İspanya ile Türkiye arasında imzalanan 2,6 milyar euroluk HÜRJET anlaşması, İspanyol basınında geniş yankı uyandırdı. Türk Havacılık ve Uzay Sanayii (TUSAŞ) tarafından geliştirilen Türkiye'nin ilk milli jet eğitim ve hafif taarruz uçağı HÜRJET'in İspanya'ya ihracatını kapsayan anlaşma, "stratejik bir dönüm noktası" olarak değerlendirildi.
İspanya merkezli savunma haber sitesi Aviacionline, söz konusu anlaşmanın Türkiye'yi NATO içinde ileri teknoloji platformları sağlayan ülkeler arasına taşıdığını yazdı.
Haberde, İspanya Hava ve Uzay Kuvvetleri envanterine girecek 30 adet HÜRJET'in, tamamen Türkiye'de tasarlanıp üretilmiş bir jet eğitim uçağının ilk kez bir Avrupa NATO ülkesinde kullanılacak olması açısından tarihi nitelik taşıdığı vurgulandı.

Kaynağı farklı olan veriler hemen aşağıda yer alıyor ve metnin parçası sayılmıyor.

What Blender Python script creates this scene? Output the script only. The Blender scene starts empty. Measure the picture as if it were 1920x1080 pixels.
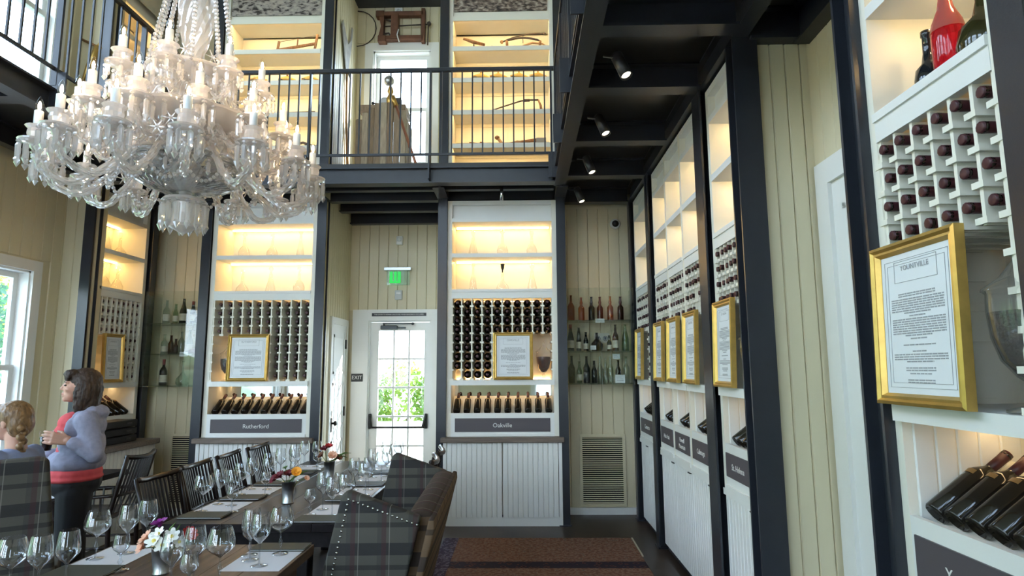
import bpy, math, random
from mathutils import Matrix, Vector, Euler

SC = bpy.context.scene
C = SC.collection
RND = random.Random(11)
PI = math.pi

# ------------------------------------------------------------------ camera
cam_d = bpy.data.cameras.new('camera')
cam_d.sensor_width = 36.0
cam_d.lens = 1132.0 / 1920.0 * 36.0
cam_d.clip_start = 0.05
cam_d.clip_end = 300
cam = bpy.data.objects.new('camera', cam_d)
C.objects.link(cam)
_fw = Vector((-0.01742022, 0.99106476, 0.13223909))
_rt = Vector((0.99981387, 0.01836346, -0.00591657))
_up = Vector((0.00829207, -0.13211141, 0.99120019))
cam.matrix_world = Matrix(((_rt.x, _up.x, -_fw.x, 0.0), (_rt.y, _up.y, -_fw.y, 0.0), (_rt.z, _up.z, -_fw.z, 1.6), (0, 0, 0, 1)))
SC.camera = cam

# ------------------------------------------------------------------ world, sun, exposure
SKY = 12.5       # daylight radiance
W = bpy.data.worlds.new('world')
SC.world = W
W.use_nodes = True
_nt = W.node_tree
_nt.nodes.clear()
_o = _nt.nodes.new('ShaderNodeOutputWorld')
_b = _nt.nodes.new('ShaderNodeBackground')
_tc = _nt.nodes.new('ShaderNodeTexCoord')
_sp = _nt.nodes.new('ShaderNodeSeparateXYZ')
_s = _nt.nodes.new('ShaderNodeValToRGB')
_s.color_ramp.elements[0].position = 0.0
_s.color_ramp.elements[0].color = (0.76, 0.88, 1.0, 1)
_s.color_ramp.elements[1].position = 0.8
_s.color_ramp.elements[1].color = (0.46, 0.67, 1.0, 1)
_nt.links.new(_tc.outputs['Generated'], _sp.inputs[0])
_nt.links.new(_sp.outputs[2], _s.inputs[0])
_b.inputs['Strength'].default_value = SKY
_nt.links.new(_s.outputs[0], _b.inputs[0])
_nt.links.new(_b.outputs[0], _o.inputs[0])
sun_d = bpy.data.lights.new('sun', 'SUN')
sun_d.energy = 14.0
sun_d.angle = 0.01
sun_d.color = (1.0, 0.95, 0.86)
sun = bpy.data.objects.new('sun', sun_d)
C.objects.link(sun)
sun.rotation_euler = Vector((0.60, 0.45, 0.42)).to_track_quat('Z', 'Y').to_euler()
VS = SC.view_settings
VS.view_transform = 'Standard'
VS.look = 'None'
VS.exposure = 0.22
VS.gamma = 1.0
VS.use_curve_mapping = False
try:
    SC.cycles.max_bounces = 12
    SC.cycles.transparent_max_bounces = 32
    SC.cycles.transmission_bounces = 8
    SC.cycles.glossy_bounces = 4
    SC.cycles.diffuse_bounces = 5
    SC.cycles.caustics_reflective = False
    SC.cycles.caustics_refractive = False
    SC.cycles.sample_clamp_indirect = 6.0
    SC.cycles.use_light_tree = True
except Exception:
    pass

LED = 58.0      # shelf strip radiance
BULB = 330.0     # candle bulb radiance

# ------------------------------------------------------------------ materials
MATS = {}

def mat(name, col, rough=0.5, metal=0.0, var=0.0, scale=6.0, bump=0.0, bscale=60.0, spec=0.5, stretch=None, coat=0.0, trans=0.0, ior=1.45):
    if name in MATS:
        return MATS[name]
    m = bpy.data.materials.new(name)
    m.use_nodes = True
    nt = m.node_tree
    p = nt.nodes['Principled BSDF']
    p.inputs['Roughness'].default_value = rough
    p.inputs['Metallic'].default_value = metal
    p.inputs['Specular IOR Level'].default_value = spec
    p.inputs['Coat Weight'].default_value = coat
    p.inputs['Coat Roughness'].default_value = 0.12
    p.inputs['Transmission Weight'].default_value = trans
    p.inputs['IOR'].default_value = ior
    p.inputs['Base Color'].default_value = (*col, 1)
    if var or bump:
        tc = nt.nodes.new('ShaderNodeTexCoord')
        mp = nt.nodes.new('ShaderNodeMapping')
        if stretch:
            mp.inputs['Scale'].default_value = stretch
        nt.links.new(tc.outputs['Object'], mp.inputs[0])
    if var:
        n = nt.nodes.new('ShaderNodeTexNoise')
        n.inputs['Scale'].default_value = scale
        n.inputs['Detail'].default_value = 5
        nt.links.new(mp.outputs[0], n.inputs['Vector'])
        r = nt.nodes.new('ShaderNodeValToRGB')
        r.color_ramp.elements[0].position = 0.3
        r.color_ramp.elements[1].position = 0.7
        r.color_ramp.elements[0].color = (*[max(0, c * (1 - var)) for c in col], 1)
        r.color_ramp.elements[1].color = (*[min(1, c * (1 + var)) for c in col], 1)
        nt.links.new(n.outputs['Fac'], r.inputs[0])
        nt.links.new(r.outputs[0], p.inputs['Base Color'])
    if bump:
        n2 = nt.nodes.new('ShaderNodeTexNoise')
        n2.inputs['Scale'].default_value = bscale
        nt.links.new(mp.outputs[0], n2.inputs['Vector'])
        b = nt.nodes.new('ShaderNodeBump')
        b.inputs['Strength'].default_value = bump
        b.inputs['Distance'].default_value = 0.01
        nt.links.new(n2.outputs['Fac'], b.inputs['Height'])
        nt.links.new(b.outputs[0], p.inputs['Normal'])
    MATS[name] = m
    return m

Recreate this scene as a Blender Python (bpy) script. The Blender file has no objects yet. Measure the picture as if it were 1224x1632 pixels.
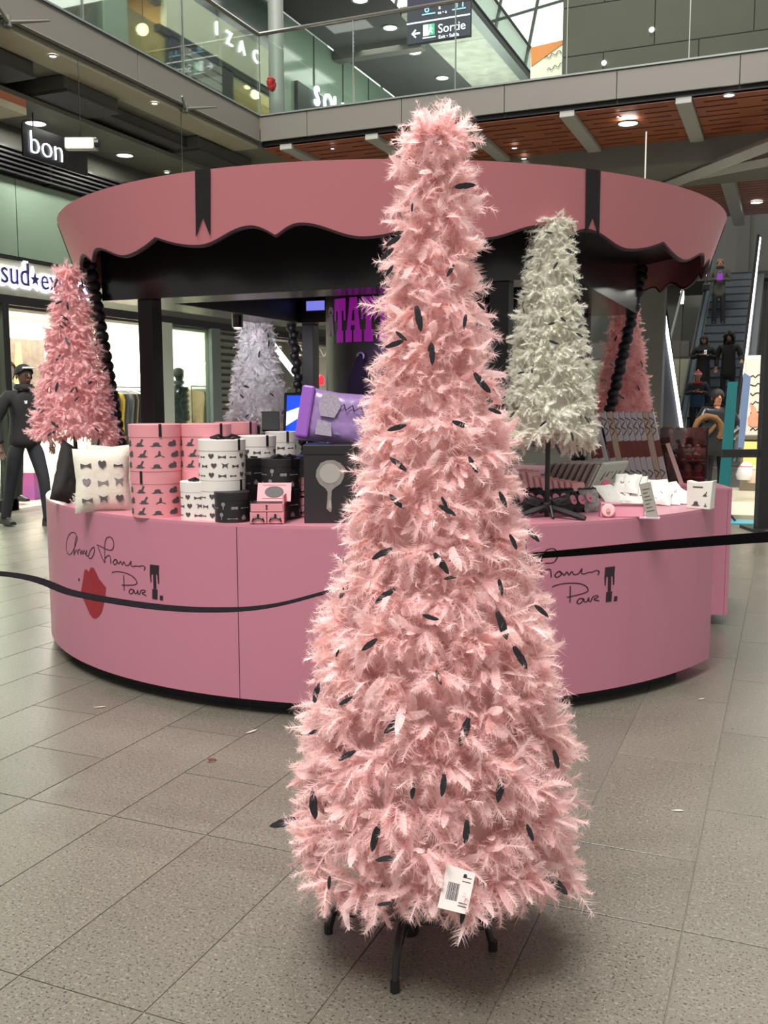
import bpy, bmesh, math, random
import numpy as np
from mathutils import Vector, Matrix

SC = bpy.context.scene
COL = SC.collection
RNG = random.Random(11)
PI = math.pi

# ------------------------------------------------------------------ camera
CAM_F, CAM_PITCH, CAM_ROLL, CAM_YAW, CAM_H = 1529.09, 0.1167, -0.0021, 0.3965, 1.32
_cy, _sy, _cp, _sp = math.cos(CAM_YAW), math.sin(CAM_YAW), math.cos(CAM_PITCH), math.sin(CAM_PITCH)
FWD = Vector((-_sy * _cp, _cy * _cp, -_sp))
_r = Vector((_cy, _sy, 0.0))
_u = _r.cross(FWD)
RGT = _r * math.cos(CAM_ROLL) + _u * math.sin(CAM_ROLL)
UPV = -_r * math.sin(CAM_ROLL) + _u * math.cos(CAM_ROLL)
EYE = Vector((0, 0, CAM_H))
cam_data = bpy.data.cameras.new('camera')
cam_data.sensor_fit = 'VERTICAL'
cam_data.sensor_height = 32.0
cam_data.lens = 32.0 * CAM_F / 1632.0
cam_data.clip_end = 200
cam = bpy.data.objects.new('camera', cam_data)
COL.objects.link(cam)
m3 = Matrix((RGT, UPV, -FWD)).transposed()
cam.matrix_world = Matrix.Translation(EYE) @ m3.to_4x4()
SC.camera = cam

# ------------------------------------------------------------------ view, world, lights
SC.view_settings.view_transform = 'Standard'
SC.view_settings.look = 'None'
SC.view_settings.gamma = 1.0
SC.view_settings.exposure = 0.18
SC.view_settings.use_curve_mapping = False
world = bpy.data.worlds.new('world')
SC.world = world
world.use_nodes = True
world.node_tree.nodes['Background'].inputs[0].default_value = (0.97, 0.98, 0.92, 1)
world.node_tree.nodes['Background'].inputs[1].default_value = 0.45


def area(name, loc, size, power, color=(1, 1, 1), rot=(0, 0, 0), sy=None, spread=PI):
    d = bpy.data.lights.new(name, 'AREA')
    d.shape = 'RECTANGLE'
    d.size = size
    d.size_y = sy or size
    d.energy = power
    d.color = color
    d.spread = spread
    o = bpy.data.objects.new(name, d)
    o.location = loc
    o.rotation_euler = rot
    COL.objects.link(o)
    return o


# rows of ceiling luminaires over the open hall
WARM = (1.0, 0.965, 0.91)
area('hall_ceiling_light', (-2.4, 5.7, 13), 0.9, 620, WARM)
area('hall_ceiling_light', (-3.4, 1.4, 13), 1.2, 480, WARM)
area('hall_ceiling_light', (-5.4, 4.8, 13), 1.0, 330, WARM)
area('hall_ceiling_light', (0.9, 4.6, 13), 1.0, 330, WARM)
area('hall_ceiling_light', (-2.4, 9.2, 13), 1.6, 300, WARM)
area('hall_ceiling_light', (-1.0, -5.5, 17), 6.0, 3300, (1.0, 0.965, 0.925), (math.radians(28), 0, math.radians(10)))
area('gallery_ceiling_light', (-7.7, 11.0, 8.1), 0.8, 60, (1, .98, .92), sy=8)
area('gallery_ceiling_light', (-4.5, 13.6, 8.1), 7, 45, (1, .98, .92), sy=1.0)
area('gallery_ceiling_light', (-7.6, 17.5, 8.1), 0.8, 36, (1, .98, .92), sy=4)
area('hall_ceiling_light', (1.5, 13.0, 4.6), 1.2, 40, WARM)


# ------------------------------------------------------------------ pixel helpers (real places found from the photograph)
def ray(x, y):
    return FWD + RGT * ((x - 612.0) / CAM_F) + UPV * ((816.0 - y) / CAM_F)


def on_z(x, y, z):
    d = ray(x, y)
    return EYE + d * ((z - CAM_H) / d.z)


def on_x(x, y, X):
    d = ray(x, y)
    return EYE + d * (X / d.x)


def on_y(x, y, Y):
    d = ray(x, y)
    return EYE + d * (Y / d.y)


def at_d(x, y, dist):
    return EYE + ray(x, y) * dist


def face_cam(p):
    """rotation about z that turns local -Y towards the viewer"""
    return math.atan2(EYE.x - p.x, -(EYE.y - p.y))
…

"YALNIZCA BİR UÇAK TERCİHİ DEĞİL"
Aviacionline'a göre bu gelişme yalnızca bir uçak tercihi değil, Avrupa'daki ileri seviye pilot eğitiminde endüstriyel ve teknolojik dengelerin yeniden şekillenmesi anlamına geliyor. Anlaşmanın, iki yılı aşkın süredir devam eden teknik değerlendirme ve sanayi müzakerelerinin ardından resmiyet kazandığı belirtilirken, HÜRJET'in İspanya'nın yeni Entegre İleri Eğitim Sistemi kapsamında görev yapacağı ve teslimatların 2028'den itibaren kademeli olarak başlayacağı aktarıldı.
Haberde, HÜRJET'in artık sadece Türkiye'nin ulusal ihtiyaçlarına yönelik bir proje olmaktan çıktığına dikkat çekilerek, uçağın Avrupa tarafından doğrulanmış ve NATO standartlarında bir ihracat platformuna dönüştüğü ifade edildi.
Anlaşmanın yalnızca uçak tedarikini değil; yer simülatörleri, ağ merkezli eğitim altyapısı, bakım sistemleri ve uzun vadeli lojistik desteği de kapsadığı, bu yönüyle HÜRJET'in "entegre bir ileri eğitim sistemi" sunduğu kaydedildi.
HÜRJET RAKİPLERİNİ GERİDE BIRAKTIİspanya cephesinde ise kararın, Talavera la Real'de konuşlu Ala 23 filosunda kullanılan F-5M uçaklarının 2030'a doğru hizmet dışına çıkarılacak olmasına dayandığı belirtildi. Aviacionline, yeni sistemin dijital aviyonik, sentetik eğitim ve ağ merkezli harp ortamlarıyla tam uyumlu olduğunu yazdı.
Haberde ayrıca HÜRJET'in, Leonardo M-346, KAI T-50/FA-50 ve Boeing T-7 Red Hawk gibi rakiplerini geride bıraktığına dikkat çekildi. Bu tercihte, Airbus Defence and Space ile TUSAŞ arasında kurulan sanayi iş birliğinin önemli rol oynadığı; Indra, ITP, GMV, SENER ve Grupo Oesía gibi İspanyol şirketlerin projeye dahil edilmesinin Madrid açısından güçlü bir endüstriyel kazanım sağladığı ifade edildi.
"TÜRKİYE BU SÖZLEŞMEYLE NATO EKOSİSTEMİ İÇİNDE DOĞRUDAN PLATFORM SAĞLAYICISI KONUMUNA YÜKSELDİ"
Teknik özelliklere de yer verilen haberde, HÜRJET'in Mach 1.4 azami hıza, 45 bin feet irtifaya ve +8/-3 g manevra limitlerine sahip olduğu hatırlatıldı. Nisan 2023'te ilk uçuşunu yapan uçağın 150'den fazla test faaliyetini tamamladığı ve programın seri üretim ile ihracat aşamasına ulaştığı belirtildi.
Aviacionline, anlaşmanın jeopolitik boyutuna da dikkat çekerek, Türkiye'nin bu sözleşmeyle NATO ekosistemi içinde doğrudan platform sağlayıcısı konumuna yükseldiğini vurguladı. HÜRJET'in ilk ihracat müşterisinin bir Avrupa NATO ülkesi olmasının, uçağı gelecekte çok uluslu eğitim programları için "düşük riskli ve güvenilir bir seçenek" haline getirdiği değerlendirmesine yer verildi.